The ISM reports may explain Fed Chairman Ben Bernanke’s forecast Tuesday morning that the economy will recover from its recent feeble performance. The gross domestic product rose a barely discernible 0.6 percent in the first three months of the year, dragged down by ongoing sluggishness in the housing and automotive industries. The GDP is a measure of the economy’s total output.

Bernanke said the economy would rebound despite a housing slump that “appears likely to remain a drag on economic growth for somewhat longer than previously expected.”

The country’s top corporate executives also foresee good business prospects in coming months. The Business Roundtable said Tuesday most executives expect sales, capital investment and hiring to remain at current levels or be boosted in the coming months.

The strength of the global economy may account for the surprising uptick in the service economy, said Mark Zandi, chief economist at Moody’s Economy.com.

“That’s a big part of the story. The global economy is performing about as well as it ever has. Combined with a weaker dollar, it’s lifting orders from U.S. businesses,” Zandi said.

The ISM index for new export orders rose to 66, up from 55.5 in April.

While the strong ISM reading reflects the pickup in the economy, it doesn’t signal that the broader economy is due for a significant upswing in coming months, Bethune said.

“One number does not make a trend. There’s nothing to suggest this is going to continue to accelerate,” he said.

The pace of growth will likely fall back to a more moderate level in coming months, he said.

Analysts said the ISM report nevertheless indicated a healthy service sector, with the new orders and employment indexes both growing at a faster pace in May.

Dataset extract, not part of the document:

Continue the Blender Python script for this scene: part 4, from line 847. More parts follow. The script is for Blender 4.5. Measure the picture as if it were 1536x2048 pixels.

The 12 industries reporting growth in May, listed in order of growth, were mining; arts, entertainment and recreation; information; management of companies and support services; professional, scientific and technical services; utilities; finance and insurance; health care and social assistance; public administration; other services; retail trade; and construction.

The two industries reporting decreased activity were accommodation and food services and wholesale trade.

While a rebounding economy is welcome news, investors worry that unchecked growth could prompt the Fed to hike interest rates, a move that could dampen spending.

Stocks dipped Tuesday after Bernanke’s comments made it appear unlikely the central bank will lower rates anytime soon, however, a disappointment for some investors.

In late morning trading, the Dow fell 51.20, or 0.37 percent, to 13,625.12.

Broader stock indicators also declined. The S&P 500 index lost 4.98, or 0.32 percent, to 1,534.20, and the Nasdaq composite index decreased 7.82, or 0.30 percent, to 2,610.47.

Bonds slipped after Bernanke’s comments, and fell further after the strong service sector data. The yield on the benchmark 10-year Treasury note rose to 4.97 percent from 4.93 percent late Monday. The 10-year yield has been trading at 9-month highs, and appears poised to break through 5 percent, a level not reached since August 2006.